The Ministry of Housing and Urban Poverty Alleviation recently launched the India Habitat III National Report, 2016, which declared the government's intention to steer India's urban transformation in line with the objectives of the New Urban Agenda. While that intention sounds great, the question is whether we would be able to rise to the challenge. The devil is in the detail. According to the Census projections, between 2015 and 2030, India's urban population is going to jump from 428 million to 606 million. That means over the next 15 years, India needs to build 22 more cities of the size of Bangalore to accommodate the new urban residents.  The question before us is whether India wants to urbanise in a planned or unplanned way. Does it want rapid urbanisation to turn its cities into growth engines and lift millions out of poverty as was done in China? Or does India want the drift to continue and let the teeming millions turn its habitats into ghettos of deprivation?


The number of urban planners in India is microscopic. Britain has 38 planners per 100,000 people. In India, the figure is just 0.23. There are several urban local bodies without a single qualified urban planner. There are hardly twenty planning schools. Barring the top two or three, the rest are highly understaffed and the syllabus archaic. The institutional structures of planning are weak and are dominated by an engineering bureaucracy, whose world view frequently hovers within the ambit of 'tender-contract- project cycle', with hardly any scope for long-term strategic thinking.


Until recently, urban issues never figured prominently in India's public policy discourse, as the Gandhian maxim Rs 'India lives in villages' Rs held sway. The scenario started to change slowly with the launching of the JNNURM programme in 2005, and then in 2015, the Modi government launched a plethora of urban-centric schemes, including the ambitious Smart Cities Mission. However, if India wants to make the urbanisation process truly sustainable, it needs to get rid of its preoccupation with short-term projects with fancy acronyms and focus more on the fundamentals of urban management, through an overarching policy regime that would take into account its enormous regional diversity in settlement patterns.
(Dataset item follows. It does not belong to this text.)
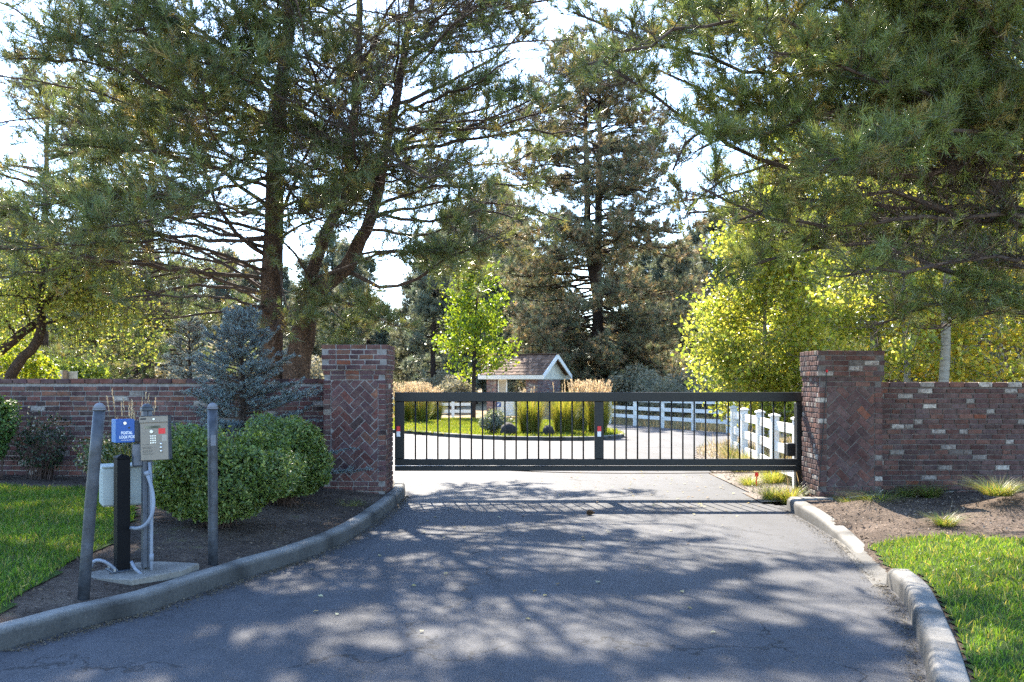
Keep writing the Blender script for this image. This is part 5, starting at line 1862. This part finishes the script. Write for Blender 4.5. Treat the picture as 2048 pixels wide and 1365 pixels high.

India needs to strengthen its urban governance and management systems by overcoming chaos and confusion due to multiplicity of authorities with overlapping jurisdictions, by building city-specific data-sharing platforms, integrating various government departments and private utility providers as Brazil has started developing.


India also needs to substantially scale-up the ambit of planning, beyond the existing urban areas and over a larger geography, as China started doing long back and South Africa started recently. This would help it to develop greater harmony between economic investments and their spatial outcomes, strengthen backward-forward linkages between cities and their rural hinterlands, and protect fertile agricultural belts and ecologically vulnerable regions.

Above all, to implement the New Urban Agenda, India needs to develop a high degree of operational synergy between the national, state and municipal governments. Are we ready for that?